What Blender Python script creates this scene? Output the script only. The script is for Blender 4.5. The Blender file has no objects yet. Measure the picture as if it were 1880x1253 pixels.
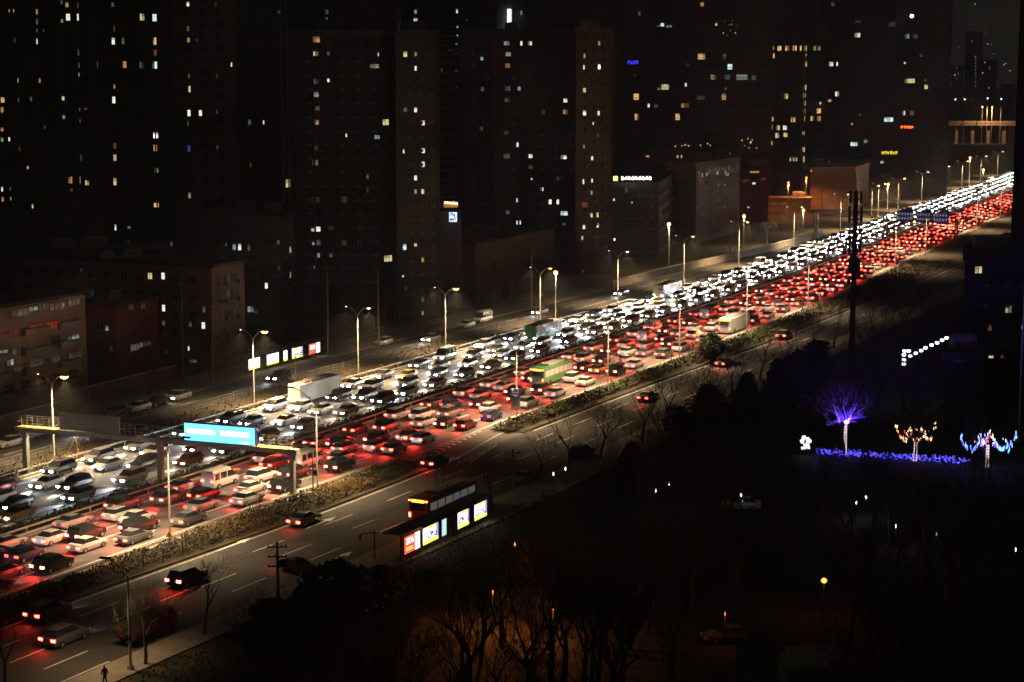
import bpy, math, random
import numpy as np
from mathutils import Vector, Matrix
random.seed(7)
R = math.radians
scn = bpy.context.scene
C = scn.collection

# ------------------------------------------------------------------ camera, world, exposure
F, YH, H = 3303.0, 130.0, 50.0
PIT = math.atan((626.5 - YH) / F)
cam_d = bpy.data.cameras.new('camera'); cam = bpy.data.objects.new('camera', cam_d); C.objects.link(cam)
cam.location = (0, 0, H); cam.rotation_euler = (R(90) - PIT, 0, 0)
cam_d.sensor_width = 36; cam_d.lens = F / 1880 * 36; cam_d.clip_start = 1; cam_d.clip_end = 8000
scn.camera = cam
w = bpy.data.worlds.new("World"); scn.world = w; w.use_nodes = True
nt = w.node_tree; bgn = nt.nodes['Background']
sky = nt.nodes.new('ShaderNodeTexSky'); sky.sky_type = 'NISHITA'; sky.sun_disc = False
sky.sun_elevation = R(-3); sky.sun_rotation = R(200); sky.dust_density = 5; sky.air_density = 2
bgn.inputs[1].default_value = 0.02
glow = nt.nodes.new('ShaderNodeBackground'); glow.inputs[0].default_value = (.0064, .0063, .0048, 1); glow.inputs[1].default_value = 1   # town-lit night haze of the sky
addn = nt.nodes.new('ShaderNodeAddShader'); wo = nt.nodes['World Output']
nt.links.new(sky.outputs[0], bgn.inputs[0]); nt.links.new(bgn.outputs[0], addn.inputs[0]); nt.links.new(glow.outputs[0], addn.inputs[1]); nt.links.new(addn.outputs[0], wo.inputs[0])
scn.view_settings.view_transform = 'Standard'; scn.view_settings.look = 'None'
scn.view_settings.exposure = 0.7; scn.view_settings.gamma = 1
scn.render.engine = 'CYCLES'
cy = scn.cycles
cy.max_bounces = 4; cy.diffuse_bounces = 2; cy.glossy_bounces = 2; cy.transmission_bounces = 2; cy.volume_bounces = 0
cy.sample_clamp_indirect = 3; cy.sample_clamp_direct = 0; cy.use_light_tree = True; cy.caustics_reflective = False; cy.caustics_refractive = False
cy.use_denoising = True
try: cy.denoiser = 'OPENIMAGEDENOISE'
except Exception: pass

# ------------------------------------------------------------------ pixel <-> place
CP, SP = math.cos(PIT), math.sin(PIT)
def ray(px, py):
    u = (px - 940) / F; v = (626.5 - py) / F
    return (u, CP + v * SP, -SP + v * CP)
def G(px, py, z=0.0):
    d = ray(px, py); t = (z - H) / d[2]
    return (d[0] * t, d[1] * t)
def WX(px, Y, z=15.0):
    return (px - 940) / F * (Y * CP + (H - z) * SP)
def WZ(py, Y):
    d = ray(940, py); return H + Y * d[2] / d[1]
TH = R(26); SN, CN = math.sin(TH), math.cos(TH)
def ST(x, y): return (x * SN + y * CN, x * CN - y * SN)
def XY(s, t): return (s * SN + t * CN, s * CN - t * SN)
_sg = np.arange(40, 1500, 5.0)
def curve(pts):
    a = np.interp(_sg, [p[0] for p in pts], [p[1] for p in pts])
    k = np.hanning(13); k /= k.sum()
    b = np.convolve(np.pad(a, 6, mode='edge'), k, mode='valid')
    return lambda s: float(np.interp(s, _sg, b))
LL = curve([(40,-151.4),(100,-151),(165,-150.3),(280,-149),(350,-146.7),(395,-146.3),(461,-148.8),(646,-158),(935,-171),(1500,-205)])
ML = curve([(40,-136.5),(100,-135.5),(150,-134.5),(200,-133.2),(275,-132.8),(410,-132.3),(540,-136.7),(664,-141.5),(810,-147.5),(950,-154),(1500,-186)])
MR = lambda s: ML(s) + 3.4
RL = curve([(40,-117),(100,-116.5),(150,-115.3),(200,-112.8),(240,-110.6),(300,-109.3),(360,-108.6),(400,-109.3),(450,-112.3),(535,-115.7),(664,-121),(800,-128),(950,-136),(1500,-165)])
LI = curve([(40,-157),(172,-156.6),(232,-158.2),(269,-157.6),(295,-156.4),(328,-153.7),(376,-152.0),(440,-150.9),(470,-151.0),(700,-163),(1500,-207)])
LO = curve([(40,-167),(190,-167.5),(240,-167.2),(280,-165.5),(350,-162.5),(383,-160.5),(412,-159.8),(457,-156),(479,-154.6),(520,-154.0),(700,-165),(1500,-209)])
RI = curve([(40,-112),(122,-111),(145,-109.5),(170,-107.4),(200,-107),(270,-104.8),(314,-102),(500,-99),(1500,-99)])
RO = curve([(40,-97),(113,-95.7),(152,-94),(184,-92.4),(243,-92.5),(335,-92),(500,-89),(1500,-89)])
def road_yaw(s, L=ML):
    a = XY(s - 4, L(s - 4)); b = XY(s + 4, L(s + 4)); return math.atan2(-(b[0] - a[0]), b[1] - a[1])   # local +Y looks along the road

# ------------------------------------------------------------------ materials
MATS = {}
def mat(name, col, rough=0.7, metal=0.0, noise=0.0, scale=3.0, spec=0.3, bump=0.0):
    if name in MATS: return MATS[name]
    m = bpy.data.materials.new(name); m.use_nodes = True; n = m.node_tree; b = n.nodes['Principled BSDF']
    b.inputs['Base Color'].default_value = (*col, 1); b.inputs['Roughness'].default_value = rough
    b.inputs['Metallic'].default_value = metal; b.inputs['Specular IOR Level'].default_value = spec
    if noise:
        tc = n.nodes.new('ShaderNodeTexCoord'); nz = n.nodes.new('ShaderNodeTexNoise'); nz.inputs['Scale'].default_value = scale
        nz.inputs['Detail'].default_value = 6; nz.inputs['Roughness'].default_value = 0.65
        r = n.nodes.new('ShaderNodeValToRGB'); r.color_ramp.elements[0].position = .3; r.color_ramp.elements[1].position = .7
        r.color_ramp.elements[0].color = (*[c * (1 - noise) for c in col], 1); r.color_ramp.elements[1].color = (*[min(1, c * (1 + noise)) for c in col], 1)
        n.links.new(tc.outputs['Object'], nz.inputs['Vector']); n.links.new(nz.outputs['Fac'], r.inputs[0]); n.links.new(r.outputs[0], b.inputs['Base Color'])
        if bump:
            bp = n.nodes.new('ShaderNodeBump'); bp.inputs['Strength'].default_value = bump; bp.inputs['Distance'].default_value = .05
            n.links.new(nz.outputs['Fac'], bp.inputs['Height']); n.links.new(bp.outputs[0], b.inputs['Normal'])
    MATS[name] = m; return m
def emit(name, col, s, sample=False):
    if name in MATS: return MATS[name]
    m = bpy.data.materials.new(name); m.use_nodes = True; n = m.node_tree; b = n.nodes['Principled BSDF']
    b.inputs['Base Color'].default_value = (*[c * .5 for c in col], 1); b.inputs['Emission Color'].default_value = (*col, 1); b.inputs['Emission Strength'].default_value = s
    if not sample:
        try: m.cycles.emission_sampling = 'NONE'
        except Exception: pass
    MATS[name] = m; return m
asphalt = mat('asphalt', (.085,.08,.074), .75, noise=.35, scale=.35, spec=.35)
asphalt_patch = mat('asphalt_patch', (.035,.034,.034), .8, noise=.2, scale=.5)
asphalt_side = mat('asphalt_side', (.05,.047,.045), .8, noise=.3, scale=.25)
paving = mat('paving', (.20,.165,.13), .85, noise=.25, scale=.8)
soil = mat('soil', (.045,.037,.025), .95, noise=.5, scale=.15)
lawn = mat('lawn', (.035,.045,.018), .95, noise=.5, scale=.3)
paint_w = mat('road_paint', (.62,.6,.55), .6, noise=.2, scale=1.5)
kerb_m = mat('kerb_stone', (.42,.39,.34), .8, noise=.15, scale=2)
steel = mat('galvanised_steel', (.42,.41,.38), .5, .3)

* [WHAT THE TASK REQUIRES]
Reproduce exactly the run of lines that opens the listing and closes with the line holding "C = scn.collection". Pictures are excluded.

* [RESPONSE]
What Blender Python script creates this scene? Output the script only. The script is for Blender 4.5. The Blender file has no objects yet. Measure the picture as if it were 1880x1253 pixels.
import bpy, math, random
import numpy as np
from mathutils import Vector, Matrix
random.seed(7)
R = math.radians
scn = bpy.context.scene
C = scn.collection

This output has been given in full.